-- EXERCISE INSTRUCTIONS --
Scan the data below. Pull out each line where "this" occurs.

------ DATASET ------

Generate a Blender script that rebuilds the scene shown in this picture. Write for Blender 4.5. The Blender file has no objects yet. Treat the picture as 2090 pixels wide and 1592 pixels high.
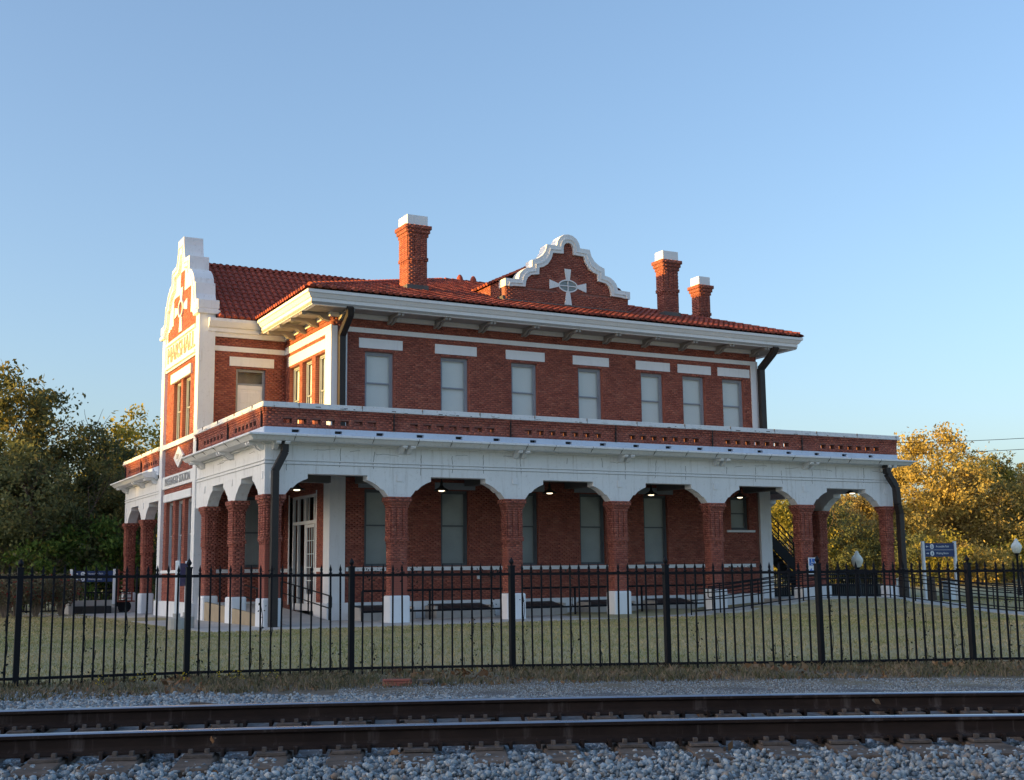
import bpy, bmesh, math, random
import numpy as np
from mathutils import Vector, Matrix
random.seed(7); rng = np.random.default_rng(7)
C = bpy.context.scene.collection
R = math.radians
scene = bpy.context.scene

# ------------------------------------------------------------------ camera
FPX = 2512.03
YAW, PITCH, ROLL = 0.488734501, 0.147809515, -0.0122152093
w_ = Vector((math.sin(YAW)*math.cos(PITCH), math.cos(YAW)*math.cos(PITCH), math.sin(PITCH)))
r_ = Vector((math.cos(YAW), -math.sin(YAW), 0)); u_ = r_.cross(w_)
r2 = r_*math.cos(ROLL)+u_*math.sin(ROLL); u2 = -r_*math.sin(ROLL)+u_*math.cos(ROLL)
cam = bpy.data.cameras.new('camera'); camo = bpy.data.objects.new('camera', cam); C.objects.link(camo)
M3 = Matrix((r2, u2, -w_)).transposed(); camo.matrix_world = M3.to_4x4()
cam.sensor_width = 36; cam.lens = FPX/2090*36; cam.clip_start = .05; cam.clip_end = 6000
scene.camera = camo
# ------------------------------------------------------------------ world, sun, exposure
SUN_EL, SUN_N = R(4.3), R(6.0)                     # low sun, just north of west (world -X)
world = bpy.data.worlds.new('World'); scene.world = world; world.use_nodes = True
wn = world.node_tree.nodes; wl = world.node_tree.links; wn.clear()
wo = wn.new('ShaderNodeOutputWorld'); wb = wn.new('ShaderNodeBackground'); sk = wn.new('ShaderNodeTexSky')
sk.sky_type = 'NISHITA'; sk.sun_disc = False
sunv = Vector((-math.cos(SUN_EL)*math.cos(SUN_N), math.cos(SUN_EL)*math.sin(SUN_N), math.sin(SUN_EL)))
sk.sun_elevation = R(9); sk.sun_rotation = math.atan2(sunv.x, sunv.y)
sk.altitude = 100; sk.air_density = 1.0; sk.dust_density = 2.8; sk.ozone_density = 3.2
gm = wn.new('ShaderNodeGamma'); gm.inputs['Gamma'].default_value = 0.86
mx = wn.new('ShaderNodeMix'); mx.data_type = 'RGBA'; mx.blend_type = 'MULTIPLY'; mx.inputs['Factor'].default_value = 1
mx.inputs['B'].default_value = (1.05, 0.965, 0.93, 1)
wl.new(sk.outputs[0], gm.inputs[0]); wl.new(gm.outputs[0], mx.inputs['A']); wl.new(mx.outputs['Result'], wb.inputs[0])
wb.inputs[1].default_value = 0.15; wl.new(wb.outputs[0], wo.inputs[0])
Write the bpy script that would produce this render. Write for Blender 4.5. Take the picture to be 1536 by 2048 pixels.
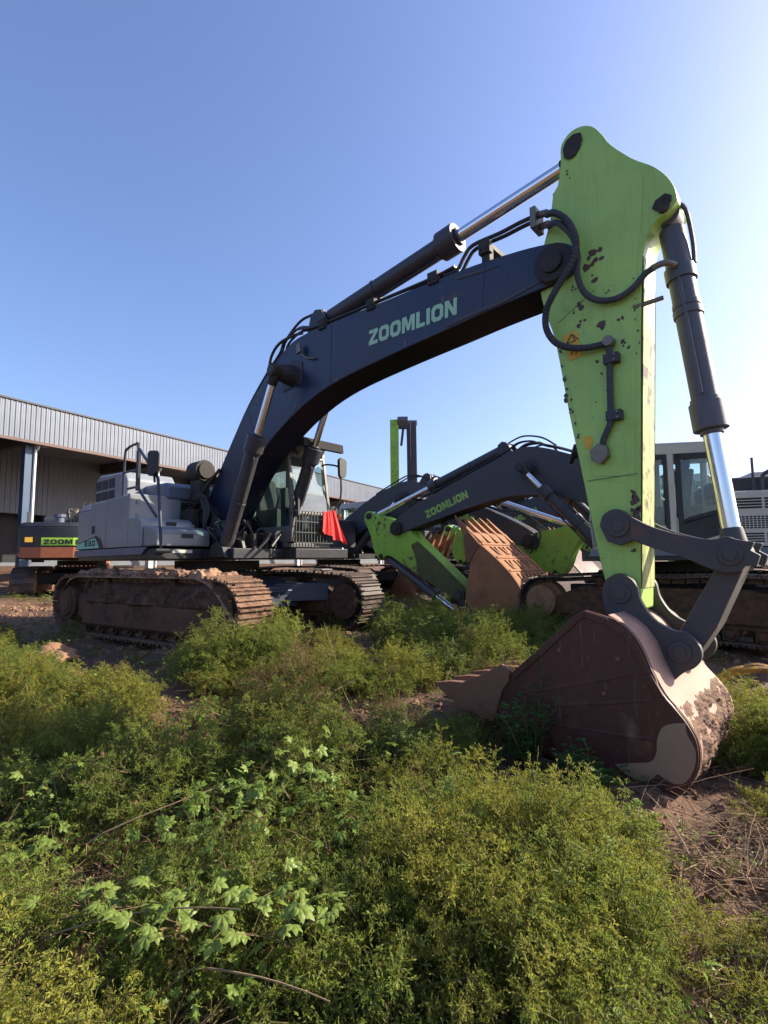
import bpy, bmesh, math, random
import numpy as np
from mathutils import Vector, Matrix, noise
R = math.radians
scene = bpy.context.scene
for o in list(bpy.data.objects): bpy.data.objects.remove(o)
COL = scene.collection
random.seed(7); np.random.seed(7)

# ------------------------------------------------------------------ camera, sky, sun
CAM = Vector((8.39904, -5.08571, 1.16406))
cam = bpy.data.cameras.new('camera'); co = bpy.data.objects.new('camera', cam); COL.objects.link(co)
_yaw, _pit, _rol = 2.29002, 0.0957648, -0.00918845
d_ = Vector((math.cos(_yaw)*math.cos(_pit), math.sin(_yaw)*math.cos(_pit), math.sin(_pit)))
r_ = Vector((math.sin(_yaw), -math.cos(_yaw), 0)); u_ = r_.cross(d_)
r2 = r_*math.cos(_rol)+u_*math.sin(_rol); u2 = -r_*math.sin(_rol)+u_*math.cos(_rol)
m = Matrix((r2, u2, -d_)).transposed().to_4x4(); m.translation = CAM
co.matrix_world = m
cam.sensor_fit = 'HORIZONTAL'; cam.sensor_width = 36; cam.lens = 1045.85/1536*36
cam.clip_start = 0.05; cam.clip_end = 3000
scene.camera = co
SUN_AZ, SUN_EL = 54, 30
world = bpy.data.worlds.new('World'); scene.world = world; world.use_nodes = True
wt = world.node_tree; bg = wt.nodes['Background']
sky = wt.nodes.new('ShaderNodeTexSky'); sky.sky_type = 'NISHITA'; sky.sun_disc = False
sky.sun_elevation = R(SUN_EL); sky.sun_rotation = R(90-SUN_AZ); sky.air_density = 1.1; sky.dust_density = 2.2; sky.ozone_density = 4.8
tint = wt.nodes.new('ShaderNodeMix'); tint.data_type = 'RGBA'; tint.blend_type = 'MULTIPLY'; tint.inputs[0].default_value = 1; tint.inputs[7].default_value = (1.06, .972, 1.06, 1)
wt.links.new(sky.outputs[0], tint.inputs[6]); wt.links.new(tint.outputs[2], bg.inputs[0]); bg.inputs[1].default_value = 0.118
sl = bpy.data.lights.new('sun', 'SUN'); sl.energy = 5.0; sl.angle = R(0.55); sl.color = (1, .90, .72)
so = bpy.data.objects.new('sun', sl); COL.objects.link(so)
sdir = Vector((math.cos(R(SUN_AZ))*math.cos(R(SUN_EL)), math.sin(R(SUN_AZ))*math.cos(R(SUN_EL)), math.sin(R(SUN_EL))))
so.rotation_euler = sdir.to_track_quat('Z', 'Y').to_euler()
vs = scene.view_settings; vs.view_transform = 'Standard'; vs.look = 'None'; vs.gamma = 1; vs.exposure = 1.10
scene.cycles.max_bounces = 6; scene.cycles.transparent_max_bounces = 8

# ------------------------------------------------------------------ materials
MAT = {}
def nd(t, kind, **kw):
    n = t.nodes.new(kind)
    for k, v in kw.items():
        if k.startswith('i_'): n.inputs[k[2:].replace('_', ' ')].default_value = v
        else: setattr(n, k, v)
    return n
def base_mat(name):
    mt = bpy.data.materials.new(name); mt.use_nodes = True; t = mt.node_tree
    MAT[name] = mt
    return mt, t, t.nodes['Principled BSDF'], t.nodes.new('ShaderNodeTexCoord')
def noise_mask(t, tc, scale, lo, hi, detail=6, rough=.6, stretch=None, offset=0.0, dist=0):
    mp = nd(t, 'ShaderNodeMapping'); t.links.new(tc.outputs['Object'], mp.inputs[0])
    mp.inputs['Location'].default_value = (offset, offset*1.7, offset*.6)
    if stretch: mp.inputs['Scale'].default_value = stretch
    n = nd(t, 'ShaderNodeTexNoise'); n.inputs['Scale'].default_value = scale; n.inputs['Detail'].default_value = detail; n.inputs['Roughness'].default_value = rough
    n.inputs['Distortion'].default_value = dist
    t.links.new(mp.outputs[0], n.inputs[0])
    r = nd(t, 'ShaderNodeMapRange'); r.inputs[1].default_value = lo; r.inputs[2].default_value = hi
    t.links.new(n.outputs[0], r.inputs[0])
    return r.outputs[0], n.outputs[0]
def mixc(t, fac, a, b):
    mx = nd(t, 'ShaderNodeMix', data_type='RGBA')
    for s, v in ((mx.inputs[0], fac), (mx.inputs[6], a), (mx.inputs[7], b)):
        if hasattr(v, 'links') or hasattr(v, 'is_linked'): t.links.new(v, s)
        elif isinstance(v, (int, float)): s.default_value = v
        else: s.default_value = (*v, 1)
    return mx.outputs[2]
def mul(t, a, b, op='MULTIPLY'):
    mm = nd(t, 'ShaderNodeMath', operation=op)
    for s, v in ((mm.inputs[0], a), (mm.inputs[1], b)):
        if isinstance(v, (int, float)): s.default_value = v
        else: t.links.new(v, s)
    mm.use_clamp = True
    return mm.outputs[0]
def paint(name, col, rough=.42, metal=0.0, dirt=(.20, .115, .07), damt=.35, dscale=2.2, chip=None, clo=.62, chi=.66, cscale=7, bump=.0, low=None, streak=0, scratch=0):
    mt, t, b, tc = base_mat(name)
    f1, n1 = noise_mask(t, tc, dscale, .42, .8)
    f2, n2 = noise_mask(t, tc, dscale*9, .35, .75, offset=3)
    f = mul(t, mul(t, f1, f2), damt*2.2)
    if low is not None:                       # mud thrown up from the ground: more of it near the bottom of the thing
        sx = nd(t, 'ShaderNodeSeparateXYZ'); t.links.new(tc.outputs['Object'], sx.inputs[0])
        mr = nd(t, 'ShaderNodeMapRange'); mr.inputs[1].default_value = low[1]; mr.inputs[2].default_value = low[0]
        t.links.new(sx.outputs[2], mr.inputs[0])
        f = mul(t, f, mul(t, mr.outputs[0], mul(t, n2, 1.5)), 'ADD')
    tone, _ = noise_mask(t, tc, 1.3, .3, .7, offset=9)
    c0 = mixc(t, tone, tuple(x*.88 for x in col), tuple(min(1, x*1.1) for x in col))
    c = mixc(t, f, c0, dirt)
    rr = nd(t, 'ShaderNodeMapRange'); rr.inputs[3].default_value = rough; rr.inputs[4].default_value = .9; t.links.new(f, rr.inputs[0])
    if streak:
        fs, _ = noise_mask(t, tc, 5, .52, .68, stretch=(6, 6, .35), offset=5)
        c = mixc(t, mul(t, fs, streak), c, tuple(x*.6 for x in dirt))
    if scratch:
        for k_, (st, of) in enumerate((((30, 30, 1.2), 3), ((2.5, 20, 26), 8))):
            fs, _ = noise_mask(t, tc, 3, .70, .74, detail=2, rough=.4, stretch=st, offset=of, dist=.6); c = mixc(t, mul(t, fs, scratch), c, tuple(x*.35+.03 for x in col) if k_ else tuple(x*.6+.22 for x in col))
    if chip:
        fc, _ = noise_mask(t, tc, cscale, clo, chi, detail=3, rough=.5, offset=6)
        big, _ = noise_mask(t, tc, 1.1, .45, .55, offset=12)
        c = mixc(t, mul(t, fc, big), c, chip)
    t.links.new(c, b.inputs['Base Color']); t.links.new(rr.outputs[0], b.inputs['Roughness'])
    b.inputs['Metallic'].default_value = metal
    bp = nd(t, 'ShaderNodeBump'); bp.inputs['Strength'].default_value = .25+bump; bp.inputs['Distance'].default_value = .004+bump*.01
    t.links.new(n2, bp.inputs['Height']); t.links.new(bp.outputs[0], b.inputs['Normal'])
    return mt
def mudmat(name, c1, c2, c3, scale=6, bump=.8, rough=.92, dist=.03):
    mt, t, b, tc = base_mat(name)
    f1, n1 = noise_mask(t, tc, scale, .35, .65, detail=8, rough=.65)
    f2, n2 = noise_mask(t, tc, scale*.18, .4, .62, offset=4)
    c = mixc(t, f2, mixc(t, f1, c1, c2), mixc(t, f1, c3, c2))
    t.links.new(c, b.inputs['Base Color']); b.inputs['Roughness'].default_value = rough
    bp = nd(t, 'ShaderNodeBump'); bp.inputs['Strength'].default_value = bump; bp.inputs['Distance'].default_value = dist
    t.links.new(n1, bp.inputs['Height']); t.links.new(bp.outputs[0], b.inputs['Normal'])
    return mt
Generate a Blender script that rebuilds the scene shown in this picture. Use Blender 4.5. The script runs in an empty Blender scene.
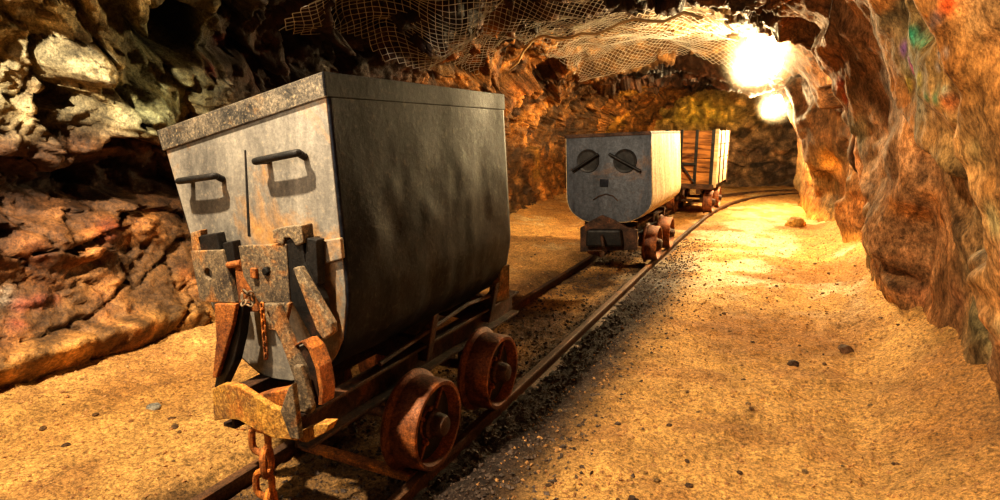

------

-- ANSWER TO THE EXERCISE --
Generate a Blender script that rebuilds the scene shown in this picture. Write for Blender 4.5. The Blender file has no objects yet. Treat the picture as 2090 pixels wide and 1592 pixels high.
Write the bpy script that would produce this render. Write for Blender 4.5. Take the picture to be 1536 by 2048 pixels.
Generate a Blender script that rebuilds the scene shown in this picture. Use Blender 4.5. The script runs in an empty Blender scene.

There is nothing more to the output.